■ Your task: All of the material below is to be repeated exactly.
## start
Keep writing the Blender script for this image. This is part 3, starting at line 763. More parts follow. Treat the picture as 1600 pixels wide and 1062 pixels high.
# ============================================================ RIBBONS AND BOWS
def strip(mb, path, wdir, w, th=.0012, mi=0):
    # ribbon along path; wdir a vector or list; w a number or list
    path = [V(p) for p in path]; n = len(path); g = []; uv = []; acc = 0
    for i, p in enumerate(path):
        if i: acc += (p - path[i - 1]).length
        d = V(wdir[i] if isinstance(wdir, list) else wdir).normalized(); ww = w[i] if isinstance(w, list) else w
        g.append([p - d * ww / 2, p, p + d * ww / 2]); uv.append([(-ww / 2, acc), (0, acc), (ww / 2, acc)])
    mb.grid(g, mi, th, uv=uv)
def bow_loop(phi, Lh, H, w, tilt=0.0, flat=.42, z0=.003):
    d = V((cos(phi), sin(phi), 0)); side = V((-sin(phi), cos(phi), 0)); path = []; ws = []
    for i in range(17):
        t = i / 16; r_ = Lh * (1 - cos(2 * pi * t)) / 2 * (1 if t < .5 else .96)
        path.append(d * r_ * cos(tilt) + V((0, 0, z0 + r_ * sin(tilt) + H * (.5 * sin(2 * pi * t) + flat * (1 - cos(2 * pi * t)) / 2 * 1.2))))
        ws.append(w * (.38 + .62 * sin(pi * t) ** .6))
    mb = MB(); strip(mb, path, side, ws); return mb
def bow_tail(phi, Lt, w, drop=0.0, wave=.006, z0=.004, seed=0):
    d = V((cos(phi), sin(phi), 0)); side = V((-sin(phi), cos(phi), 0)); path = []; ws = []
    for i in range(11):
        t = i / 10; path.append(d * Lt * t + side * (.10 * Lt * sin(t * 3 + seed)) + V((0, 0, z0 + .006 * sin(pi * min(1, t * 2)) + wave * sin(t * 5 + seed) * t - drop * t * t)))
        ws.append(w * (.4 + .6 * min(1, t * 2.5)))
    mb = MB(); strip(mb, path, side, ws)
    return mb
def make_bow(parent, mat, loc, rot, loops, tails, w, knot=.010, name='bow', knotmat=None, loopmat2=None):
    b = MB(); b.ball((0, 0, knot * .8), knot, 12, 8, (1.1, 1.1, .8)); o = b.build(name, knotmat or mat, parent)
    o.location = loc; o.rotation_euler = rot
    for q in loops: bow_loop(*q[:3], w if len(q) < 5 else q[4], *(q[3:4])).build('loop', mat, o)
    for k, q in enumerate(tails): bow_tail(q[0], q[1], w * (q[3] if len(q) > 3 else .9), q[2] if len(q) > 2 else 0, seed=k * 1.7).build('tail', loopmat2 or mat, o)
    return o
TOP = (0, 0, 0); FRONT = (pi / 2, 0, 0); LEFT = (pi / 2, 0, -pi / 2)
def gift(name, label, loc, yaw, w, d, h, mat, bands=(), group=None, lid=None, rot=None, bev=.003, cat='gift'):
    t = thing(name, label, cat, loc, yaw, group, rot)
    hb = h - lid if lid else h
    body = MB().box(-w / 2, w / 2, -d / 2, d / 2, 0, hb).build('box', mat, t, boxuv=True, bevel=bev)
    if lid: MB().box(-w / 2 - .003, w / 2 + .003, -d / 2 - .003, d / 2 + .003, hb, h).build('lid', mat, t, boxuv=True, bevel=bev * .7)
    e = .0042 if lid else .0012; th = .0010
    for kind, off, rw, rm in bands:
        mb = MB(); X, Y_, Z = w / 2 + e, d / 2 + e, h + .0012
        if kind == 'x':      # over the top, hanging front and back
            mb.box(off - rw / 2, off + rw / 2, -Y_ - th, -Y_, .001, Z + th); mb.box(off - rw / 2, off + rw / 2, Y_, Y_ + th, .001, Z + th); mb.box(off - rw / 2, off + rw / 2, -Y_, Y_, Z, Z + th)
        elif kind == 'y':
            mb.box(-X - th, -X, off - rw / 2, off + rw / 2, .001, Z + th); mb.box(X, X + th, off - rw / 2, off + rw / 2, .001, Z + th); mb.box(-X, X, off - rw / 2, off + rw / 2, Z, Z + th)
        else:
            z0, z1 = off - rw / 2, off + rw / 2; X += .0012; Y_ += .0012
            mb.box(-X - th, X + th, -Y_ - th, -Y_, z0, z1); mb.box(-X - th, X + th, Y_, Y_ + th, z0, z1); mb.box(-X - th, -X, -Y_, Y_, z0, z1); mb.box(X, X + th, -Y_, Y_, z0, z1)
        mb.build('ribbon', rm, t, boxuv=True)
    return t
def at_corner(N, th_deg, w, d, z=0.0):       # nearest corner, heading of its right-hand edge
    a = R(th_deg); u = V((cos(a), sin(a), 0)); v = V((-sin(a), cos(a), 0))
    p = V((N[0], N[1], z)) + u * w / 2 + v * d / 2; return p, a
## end
■ Solution to the problem:
Keep writing the Blender script for this image. This is part 3, starting at line 763. More parts follow. Treat the picture as 1600 pixels wide and 1062 pixels high.
# ============================================================ RIBBONS AND BOWS
def strip(mb, path, wdir, w, th=.0012, mi=0):
    # ribbon along path; wdir a vector or list; w a number or list
    path = [V(p) for p in path]; n = len(path); g = []; uv = []; acc = 0
    for i, p in enumerate(path):
        if i: acc += (p - path[i - 1]).length
        d = V(wdir[i] if isinstance(wdir, list) else wdir).normalized(); ww = w[i] if isinstance(w, list) else w
        g.append([p - d * ww / 2, p, p + d * ww / 2]); uv.append([(-ww / 2, acc), (0, acc), (ww / 2, acc)])
    mb.grid(g, mi, th, uv=uv)
def bow_loop(phi, Lh, H, w, tilt=0.0, flat=.42, z0=.003):
    d = V((cos(phi), sin(phi), 0)); side = V((-sin(phi), cos(phi), 0)); path = []; ws = []
    for i in range(17):
        t = i / 16; r_ = Lh * (1 - cos(2 * pi * t)) / 2 * (1 if t < .5 else .96)
        path.append(d * r_ * cos(tilt) + V((0, 0, z0 + r_ * sin(tilt) + H * (.5 * sin(2 * pi * t) + flat * (1 - cos(2 * pi * t)) / 2 * 1.2))))
        ws.append(w * (.38 + .62 * sin(pi * t) ** .6))
    mb = MB(); strip(mb, path, side, ws); return mb
def bow_tail(phi, Lt, w, drop=0.0, wave=.006, z0=.004, seed=0):
    d = V((cos(phi), sin(phi), 0)); side = V((-sin(phi), cos(phi), 0)); path = []; ws = []
    for i in range(11):
        t = i / 10; path.append(d * Lt * t + side * (.10 * Lt * sin(t * 3 + seed)) + V((0, 0, z0 + .006 * sin(pi * min(1, t * 2)) + wave * sin(t * 5 + seed) * t - drop * t * t)))
        ws.append(w * (.4 + .6 * min(1, t * 2.5)))
    mb = MB(); strip(mb, path, side, ws)
    return mb
def make_bow(parent, mat, loc, rot, loops, tails, w, knot=.010, name='bow', knotmat=None, loopmat2=None):
    b = MB(); b.ball((0, 0, knot * .8), knot, 12, 8, (1.1, 1.1, .8)); o = b.build(name, knotmat or mat, parent)
    o.location = loc; o.rotation_euler = rot
    for q in loops: bow_loop(*q[:3], w if len(q) < 5 else q[4], *(q[3:4])).build('loop', mat, o)
    for k, q in enumerate(tails): bow_tail(q[0], q[1], w * (q[3] if len(q) > 3 else .9), q[2] if len(q) > 2 else 0, seed=k * 1.7).build('tail', loopmat2 or mat, o)
    return o
TOP = (0, 0, 0); FRONT = (pi / 2, 0, 0); LEFT = (pi / 2, 0, -pi / 2)
def gift(name, label, loc, yaw, w, d, h, mat, bands=(), group=None, lid=None, rot=None, bev=.003, cat='gift'):
    t = thing(name, label, cat, loc, yaw, group, rot)
    hb = h - lid if lid else h
    body = MB().box(-w / 2, w / 2, -d / 2, d / 2, 0, hb).build('box', mat, t, boxuv=True, bevel=bev)
    if lid: MB().box(-w / 2 - .003, w / 2 + .003, -d / 2 - .003, d / 2 + .003, hb, h).build('lid', mat, t, boxuv=True, bevel=bev * .7)
    e = .0042 if lid else .0012; th = .0010
    for kind, off, rw, rm in bands:
        mb = MB(); X, Y_, Z = w / 2 + e, d / 2 + e, h + .0012
        if kind == 'x':      # over the top, hanging front and back
            mb.box(off - rw / 2, off + rw / 2, -Y_ - th, -Y_, .001, Z + th); mb.box(off - rw / 2, off + rw / 2, Y_, Y_ + th, .001, Z + th); mb.box(off - rw / 2, off + rw / 2, -Y_, Y_, Z, Z + th)
        elif kind == 'y':
            mb.box(-X - th, -X, off - rw / 2, off + rw / 2, .001, Z + th); mb.box(X, X + th, off - rw / 2, off + rw / 2, .001, Z + th); mb.box(-X, X, off - rw / 2, off + rw / 2, Z, Z + th)
        else:
            z0, z1 = off - rw / 2, off + rw / 2; X += .0012; Y_ += .0012
            mb.box(-X - th, X + th, -Y_ - th, -Y_, z0, z1); mb.box(-X - th, X + th, Y_, Y_ + th, z0, z1); mb.box(-X - th, -X, -Y_, Y_, z0, z1); mb.box(X, X + th, -Y_, Y_, z0, z1)
        mb.build('ribbon', rm, t, boxuv=True)
    return t
def at_corner(N, th_deg, w, d, z=0.0):       # nearest corner, heading of its right-hand edge
    a = R(th_deg); u = V((cos(a), sin(a), 0)); v = V((-sin(a), cos(a), 0))
    p = V((N[0], N[1], z)) + u * w / 2 + v * d / 2; return p, a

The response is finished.